Pero las personas no solo confirman sus creencias en sus búsquedas en la web, sino también en su grupo de contactos y seguidores. Cuando alguien hace una publicación relacionada con sus posturas políticas, las personas con las cuales interactúa en sus redes sociales, quienes generalmente comparten los mismos puntos de vista, reaccionan de manera positiva y comparten la publicación u otras similares, causando un efecto de cámara de eco en el cual la persona cree que la mayoría comparte su postura y que, por lo tanto, puede sentirse mucho más segura de ella.
De esta manera, las personas encuentran siempre un lugar (internet), un grupo (sus contactos) y una sintonía mental (el sesgo de confirmación) para llevar a cabo su ritual comunicacional de manera exitosa. El problema es cuando la información que se comparte es falsa y creerla se convierte en una demostración de identidad y lealtad al grupo.
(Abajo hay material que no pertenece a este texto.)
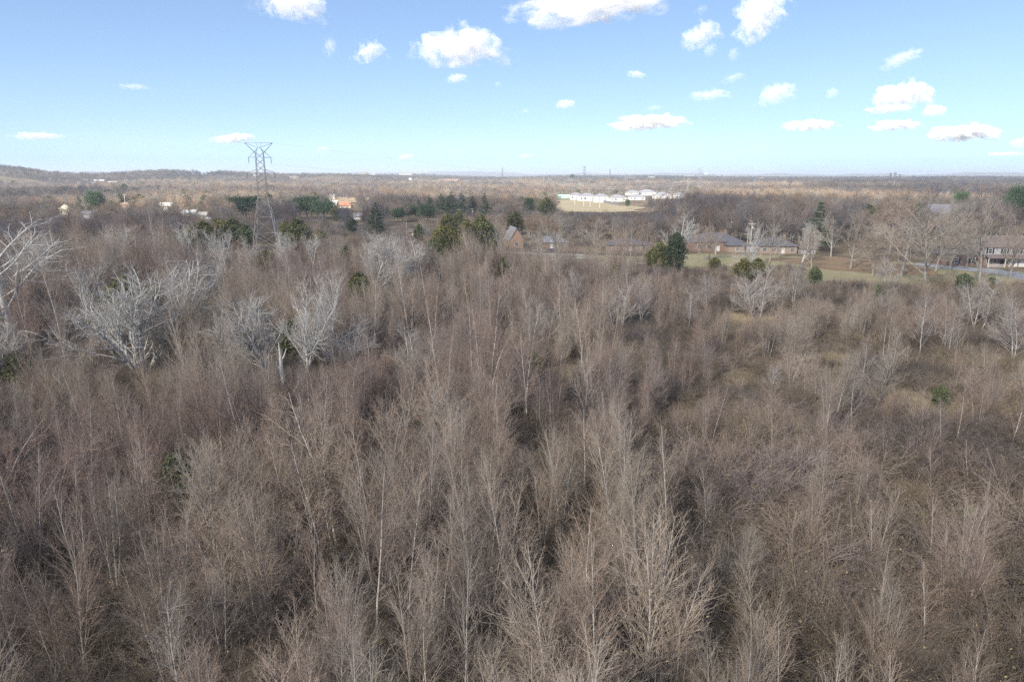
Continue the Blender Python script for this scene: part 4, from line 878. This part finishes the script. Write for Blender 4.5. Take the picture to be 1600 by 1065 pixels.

¿Qué hacer con la desinformación?
La desinformación es una amenaza real para el funcionamiento adecuado de las democracias. Y sus verdaderos peligros van más allá del hecho de que internet y las redes sociales permiten su difusión masiva de una manera fácil, rápida y económica. Los verdaderos peligros de la desinformación parecen radicar en que hay varias estructuras de la mente que hacen a las personas muy proclives a creerla y usarla para construir juicios y tomar decisiones. En este sentido, enfrentar como sociedad el reto de la desinformación requiere al menos dos cosas: por un lado, controlar los sesgos cognitivos que hacen susceptibles a las personas de creer y compartir información falsa; y, por otro lado, entender que lo que está detrás de la desinformación no es solo un problema relacionado con la verdad – el cual puede ser intervenido entrenando a las personas para ser mejores evaluadores de la información – puesto que las identidades, el reconocimiento como parte de un cierto grupo y la motivación a mostrarse ante los demás como un miembro leal podría motivar mucho más que el querer buscar la verdad a la hora de evaluar contenidos y noticias. Así pues, el deber de la ciudadanía con la democracia no se limita a salir a votar el próximo 29 de mayo, sino que exige además un manejo responsable y crítico de la información, incluso aunque esta no sea la que más guste o aunque no favorezca al candidato de preferencia.